Nei prossimi anni è atteso un forte sviluppo delle infrastrutture necessarie al sistema di rifornimento e distribuzione del GNL per gli usi nei trasporti marittimi e terrestri, nelle industrie e nelle reti isolate. In un Paese come il nostro, caratterizzato da decenni di forti opposizioni sia politiche nazionali sia popolari locali a qualsiasi nuova infrastruttura energetica, qualche preoccupazione si è posta anche agli operatori del GNL di “piccola taglia”.
Tanto più che, per ragioni di sicurezza, i serbatoi di GNL sono all’aperto, molto più visibili di quelli dei prodotti che vanno a sostituire, come i derivati petroliferi “nascosti sotto terra” ad esempio nelle stazioni di servizio stradali. In quest’ambito finora non si sono registrate contestazioni, e la trentina di stazioni dotate di serbatoio criogenico hanno una diffusione e un numero di anni di funzionamento tali da far pensare che non si avranno problemi di accettabilità sociale neanche in futuro.
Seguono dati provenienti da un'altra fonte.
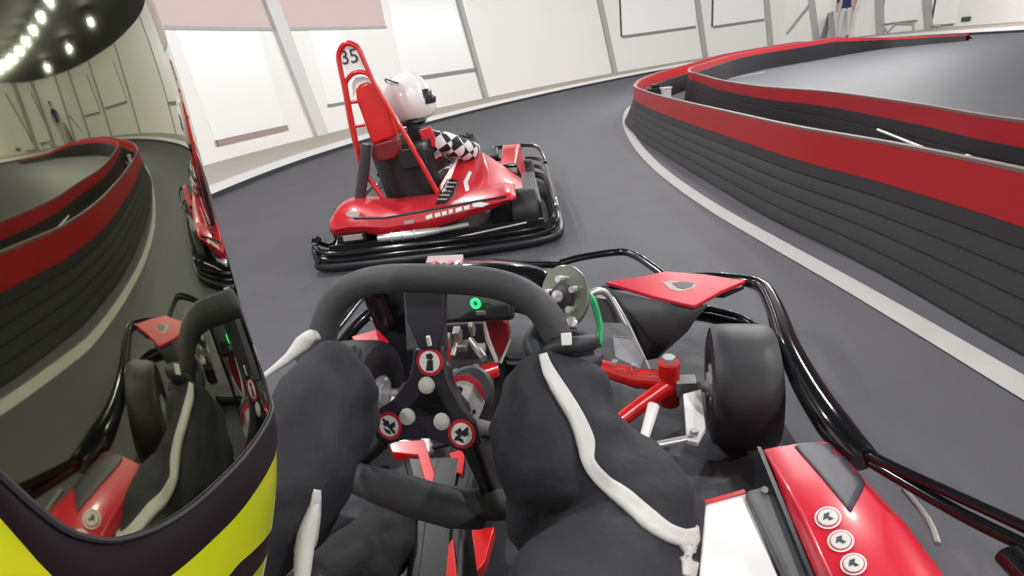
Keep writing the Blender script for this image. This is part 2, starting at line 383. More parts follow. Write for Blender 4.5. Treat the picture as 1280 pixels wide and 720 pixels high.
# chassis
t = MB()
for s in (-1, 1):
    t.tube([(s*.28, -.55, .07), (s*.30, 0, .07), (s*.30, .6, .07), (s*.17, .95, .07), (s*.15, 1.4, .07)], .016, smooth=4)
t.tube([(-.3, .55, .07), (.3, .55, .07)], .016); t.tube([(-.28, -.5, .07), (.28, -.5, .07)], .016); t.tube([(-.15, 1.38, .07), (.15, 1.38, .07)], .016)
t.build('chassis_frame', 'black', kart)
MB().prism([(-.3, -.3, .045), (.3, -.3, .045), (.3, .62, .045), (.17, .98, .045), (.16, 1.4, .045), (-.16, 1.4, .045), (-.17, .98, .045), (-.3, .62, .045)], (0, 0, .008)).build('floor_tray', 'satin', kart, smooth=False)
# front spindle arms, steering links
def front_corner(s, vis):
    t = MB()
    t.tube([(s*.15, 1.27, .12), (s*.26, 1.19, .13), (s*.33, 1.15, .15)], [.024, .028, .026], 12)
    t.tube([(s*.16, .99, .11), (s*.24, 1.07, .12), (s*.33, 1.14, .14)], [.018, .02, .022], 12)
    t.cyl((s*.335, 1.15, .08), (s*.335, 1.15, .205), .027, 16)
    t.build('spindle_bracket', 'red_p', kart)
    for p_, q_, r_ in (((s*.335, 1.15, .205), (s*.335, 1.15, .222), .017), ((s*.2, 1.235, .145), (s*.2, 1.235, .16), .01), ((s*.25, 1.2, .155), (s*.25, 1.2, .168), .01)): MB().cyl(p_, q_, r_, 6).build('bolt', 'chrome', kart)
    t = MB(); t.cyl((s*.335, 1.14, .14), (s*.44, 1.14, .135), .014, 12); t.box((s*.375, 1.14, .14), (.05, .04, .04))
    t.build('stub_axle', 'alu', kart)
    p = [kz(854, 492, .17), kz(877, 486, .17), kz(882, 535, .15), kz(872, 553, .15), kz(858, 550, .15)] if vis else None
    q = [V((s*abs(v.x), v.y, v.z)) for v in [kz(854, 492, .17), kz(877, 486, .17), kz(882, 535, .15), kz(872, 553, .15), kz(858, 550, .15)]]
    MB().prism(q, (0, 0, -.012)).build('steering_arm', 'white', kart, bevel=.002, smooth=False)
    c = kz(868, 543, .155); c = V((s*abs(c.x), c.y, c.z)); MB().cyl(c, c+V((0, 0, .012)), .009, 6).build('bolt', 'chrome', kart)
    a = kz(802, 560, .14); b = kz(868, 547, .145); a.x = s*abs(a.x); b.x = s*abs(b.x)
    t = MB(); t.cyl(a, b, .0085, 12); t.lathe(a, (0, 0, 1), [(.01, -.012), (.015, 0), (.01, .012)], 12); t.build('tie_rod', 'chrome', kart)
    MB().cyl(a, V((s*.06, .9, .2)), .007, 10).build('track_rod', 'black', kart)
    a = kz(817, 507, .19); b = kz(800, 566, .15); a.x = s*abs(a.x); b.x = s*abs(b.x)
    MB().tube([a, a.lerp(b, .7), b], [.014, .011, .006], 12).build('link_sleeve', 'white', kart)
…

Per la filiera, il prossimo passaggio importante sarà la realizzazione dei depositi costieri, significativamente più grandi delle stazioni di servizio ma comunque non confrontabili con i rigassificatori ai quali - commettendo un grave errore di comunicazione – spesso vengono accostati. La differenza non è solo la dimensione, migliaia rispetto a milioni di metri cubi, ma anche la tecnologia, vaporizzazione ambientale rispetto alla rigassificazione con impiego di energia.
I depositi costieri, ed almeno uno dovrà essere presente al 2025 nei principali porti, hanno una dimensione finale tra i 10 e i 20 mila metri cubi, e potranno essere modulabili, cioè costituiti da una decina di serbatoi tra i mille e i duemila metri cubi di capacità. Questi serbatoi potranno essere installati quando necessario, riducendo ulteriormente l’impatto degli impianti sul territorio, con una crescita che potrà essere graduale, socialmente più accettabile.
Anche sull’utilizzo diffuso in Italia dei depositi costieri, che peraltro vanno a sostituire altrettante infrastrutture e depositi di prodotti ben più infiammabili, in passato erano stati sollevati dei dubbi da chi avrebbe preferito un più veloce passaggio in tutti gli impieghi all’elettricità fornita dalle fonti rinnovabili. Nella “transizione energetica” che stiamo vivendo, il GNL di piccola taglia si sta invece affermando come una soluzione che non contrasta con l’obiettivo finale ma abbatte nel frattempo le peggiori emissioni inquinanti e, anche se non completamente, quelle climalteranti.
Su questi aspetti di consenso politico e sociale il recente convegno di Cagliari, dedicato alla metanizzazione della Sardegna con i depositi costieri di GNL, sembra aver segnato il “punto di non ritorno”, registrando il consenso unanime di tutte le forze politiche, sia quelle che nelle recenti elezioni politiche generali hanno preso più voti (e che erano opposizione nel Paese) sia quelle che ne hanno presi di meno (ed erano maggioranza, anche in Sardegna).
Restano diversità di opinioni su “quanto” GNL e quindi sulla grandezza delle infrastrutture, ma non sono state messe in discussione le dimensioni dei progetti pensati - e alcuni già autorizzati - per l’Isola, analoghi agli altri progettati per il resto del Paese (Cagliari 20 mila, come Marghera, Ravenna, Napoli, e i tre di Oristano, tutti di circa 10.000, come Livorno).
Certamente resteranno e/o sorgeranno contestazioni su aspetti localizzativi puntuali, ma l’opzione del GNL di piccola taglia, per quanto già prevista dal Governo ora dimissionario, può adesso a tutti gli effetti qualificarsi come “scelta nazionale”.